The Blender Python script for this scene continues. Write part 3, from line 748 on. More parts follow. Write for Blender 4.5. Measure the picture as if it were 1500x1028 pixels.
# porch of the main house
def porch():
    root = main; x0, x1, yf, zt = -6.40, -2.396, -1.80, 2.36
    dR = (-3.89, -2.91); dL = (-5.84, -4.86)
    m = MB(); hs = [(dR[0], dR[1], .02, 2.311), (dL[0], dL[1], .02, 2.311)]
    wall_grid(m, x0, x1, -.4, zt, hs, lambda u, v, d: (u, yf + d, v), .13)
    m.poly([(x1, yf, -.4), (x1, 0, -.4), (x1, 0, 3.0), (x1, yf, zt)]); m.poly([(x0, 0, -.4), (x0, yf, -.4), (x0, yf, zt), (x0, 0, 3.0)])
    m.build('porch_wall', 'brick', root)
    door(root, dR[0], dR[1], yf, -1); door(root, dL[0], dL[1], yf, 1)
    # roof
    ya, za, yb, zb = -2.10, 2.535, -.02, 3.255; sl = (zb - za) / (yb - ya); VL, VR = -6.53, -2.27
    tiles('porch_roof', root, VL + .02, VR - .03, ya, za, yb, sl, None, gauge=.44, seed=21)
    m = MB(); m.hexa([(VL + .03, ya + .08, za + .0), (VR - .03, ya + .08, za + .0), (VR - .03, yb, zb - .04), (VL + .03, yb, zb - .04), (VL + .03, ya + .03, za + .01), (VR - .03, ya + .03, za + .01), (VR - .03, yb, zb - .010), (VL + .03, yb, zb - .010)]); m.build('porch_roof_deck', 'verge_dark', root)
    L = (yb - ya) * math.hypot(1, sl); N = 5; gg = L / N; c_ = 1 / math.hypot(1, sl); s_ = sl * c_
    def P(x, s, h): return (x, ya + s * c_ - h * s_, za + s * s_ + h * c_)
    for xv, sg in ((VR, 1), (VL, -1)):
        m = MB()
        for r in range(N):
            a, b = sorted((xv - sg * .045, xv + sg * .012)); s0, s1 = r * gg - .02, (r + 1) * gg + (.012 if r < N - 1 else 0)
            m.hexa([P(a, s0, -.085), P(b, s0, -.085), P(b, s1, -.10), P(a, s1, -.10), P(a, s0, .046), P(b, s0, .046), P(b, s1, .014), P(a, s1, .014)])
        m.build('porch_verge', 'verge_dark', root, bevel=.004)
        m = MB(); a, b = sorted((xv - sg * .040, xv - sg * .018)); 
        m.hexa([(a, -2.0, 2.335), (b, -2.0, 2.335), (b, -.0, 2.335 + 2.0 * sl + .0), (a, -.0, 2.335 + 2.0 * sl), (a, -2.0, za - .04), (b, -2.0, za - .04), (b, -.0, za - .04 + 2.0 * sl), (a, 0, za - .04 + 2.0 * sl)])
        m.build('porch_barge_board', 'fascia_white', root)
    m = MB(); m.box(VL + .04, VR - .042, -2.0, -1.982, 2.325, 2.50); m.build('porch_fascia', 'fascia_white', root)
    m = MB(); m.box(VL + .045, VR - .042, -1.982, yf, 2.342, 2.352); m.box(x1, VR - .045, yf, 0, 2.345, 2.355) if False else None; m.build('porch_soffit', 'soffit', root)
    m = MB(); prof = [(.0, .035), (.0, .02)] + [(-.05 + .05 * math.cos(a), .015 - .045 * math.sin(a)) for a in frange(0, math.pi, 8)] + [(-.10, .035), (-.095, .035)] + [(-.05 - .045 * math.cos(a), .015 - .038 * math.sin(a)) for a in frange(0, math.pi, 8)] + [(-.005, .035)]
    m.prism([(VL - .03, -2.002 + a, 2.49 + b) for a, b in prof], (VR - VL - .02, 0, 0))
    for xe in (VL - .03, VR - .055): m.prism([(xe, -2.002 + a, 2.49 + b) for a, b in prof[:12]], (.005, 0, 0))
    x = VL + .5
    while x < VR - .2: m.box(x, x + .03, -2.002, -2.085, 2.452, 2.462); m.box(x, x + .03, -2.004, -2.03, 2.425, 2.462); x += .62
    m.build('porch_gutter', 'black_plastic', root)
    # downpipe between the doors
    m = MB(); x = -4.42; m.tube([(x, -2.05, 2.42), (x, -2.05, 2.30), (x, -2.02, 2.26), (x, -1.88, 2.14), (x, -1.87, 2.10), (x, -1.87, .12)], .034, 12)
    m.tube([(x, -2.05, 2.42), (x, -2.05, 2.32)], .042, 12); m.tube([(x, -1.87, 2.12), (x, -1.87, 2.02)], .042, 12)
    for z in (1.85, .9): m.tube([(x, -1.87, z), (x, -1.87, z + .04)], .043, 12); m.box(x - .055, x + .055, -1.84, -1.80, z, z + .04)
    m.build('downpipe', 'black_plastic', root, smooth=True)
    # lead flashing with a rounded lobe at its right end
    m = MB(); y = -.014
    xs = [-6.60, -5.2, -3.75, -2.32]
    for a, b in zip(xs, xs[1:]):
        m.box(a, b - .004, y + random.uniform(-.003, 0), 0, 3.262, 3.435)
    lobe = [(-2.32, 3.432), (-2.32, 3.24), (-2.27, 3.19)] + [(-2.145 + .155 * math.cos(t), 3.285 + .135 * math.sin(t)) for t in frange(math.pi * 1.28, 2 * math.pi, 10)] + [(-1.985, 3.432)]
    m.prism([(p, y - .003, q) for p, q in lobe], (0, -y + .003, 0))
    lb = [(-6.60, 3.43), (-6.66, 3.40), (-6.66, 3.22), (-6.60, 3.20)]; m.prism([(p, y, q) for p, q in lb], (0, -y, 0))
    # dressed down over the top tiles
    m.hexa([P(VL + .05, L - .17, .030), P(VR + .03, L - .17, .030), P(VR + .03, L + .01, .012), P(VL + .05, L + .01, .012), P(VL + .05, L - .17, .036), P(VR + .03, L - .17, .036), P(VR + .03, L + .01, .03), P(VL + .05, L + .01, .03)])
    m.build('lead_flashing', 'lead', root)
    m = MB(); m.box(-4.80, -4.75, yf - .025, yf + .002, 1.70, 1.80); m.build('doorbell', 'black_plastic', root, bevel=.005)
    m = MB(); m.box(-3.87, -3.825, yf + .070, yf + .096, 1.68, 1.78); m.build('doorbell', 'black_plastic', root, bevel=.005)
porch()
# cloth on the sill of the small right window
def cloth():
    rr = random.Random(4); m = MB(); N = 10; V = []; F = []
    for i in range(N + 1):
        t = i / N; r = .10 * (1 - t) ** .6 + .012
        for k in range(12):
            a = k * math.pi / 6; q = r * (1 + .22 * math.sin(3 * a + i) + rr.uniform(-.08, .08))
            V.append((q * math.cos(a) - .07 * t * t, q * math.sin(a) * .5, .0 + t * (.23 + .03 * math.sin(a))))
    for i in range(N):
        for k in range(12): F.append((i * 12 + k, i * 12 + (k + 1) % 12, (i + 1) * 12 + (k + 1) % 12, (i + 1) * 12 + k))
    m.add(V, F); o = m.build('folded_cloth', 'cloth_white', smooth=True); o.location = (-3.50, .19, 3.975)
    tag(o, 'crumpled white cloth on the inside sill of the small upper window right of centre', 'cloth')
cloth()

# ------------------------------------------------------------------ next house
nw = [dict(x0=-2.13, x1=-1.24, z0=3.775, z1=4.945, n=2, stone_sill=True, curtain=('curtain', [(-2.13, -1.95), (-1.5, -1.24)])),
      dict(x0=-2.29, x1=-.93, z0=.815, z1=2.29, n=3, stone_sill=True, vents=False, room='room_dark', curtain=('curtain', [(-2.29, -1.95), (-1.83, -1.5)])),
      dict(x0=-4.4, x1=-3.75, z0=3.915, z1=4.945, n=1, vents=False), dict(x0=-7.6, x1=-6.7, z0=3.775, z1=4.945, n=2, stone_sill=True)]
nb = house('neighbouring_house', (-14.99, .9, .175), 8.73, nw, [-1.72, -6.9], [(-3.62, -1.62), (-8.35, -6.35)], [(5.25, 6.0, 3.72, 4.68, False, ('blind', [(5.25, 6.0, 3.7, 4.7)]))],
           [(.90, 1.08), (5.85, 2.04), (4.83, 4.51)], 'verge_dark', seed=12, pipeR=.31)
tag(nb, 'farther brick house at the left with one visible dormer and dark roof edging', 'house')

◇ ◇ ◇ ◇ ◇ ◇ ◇

STATED TASK: Using the listing, copy every line where the word "else" shows up.

WORKED ANSWER:
            a, b = sorted((xv - sg * .045, xv + sg * .012)); s0, s1 = r * gg - .02, (r + 1) * gg + (.012 if r < N - 1 else 0)
    m = MB(); m.box(VL + .045, VR - .042, -1.982, yf, 2.342, 2.352); m.box(x1, VR - .045, yf, 0, 2.345, 2.355) if False else None; m.build('porch_soffit', 'soffit', root)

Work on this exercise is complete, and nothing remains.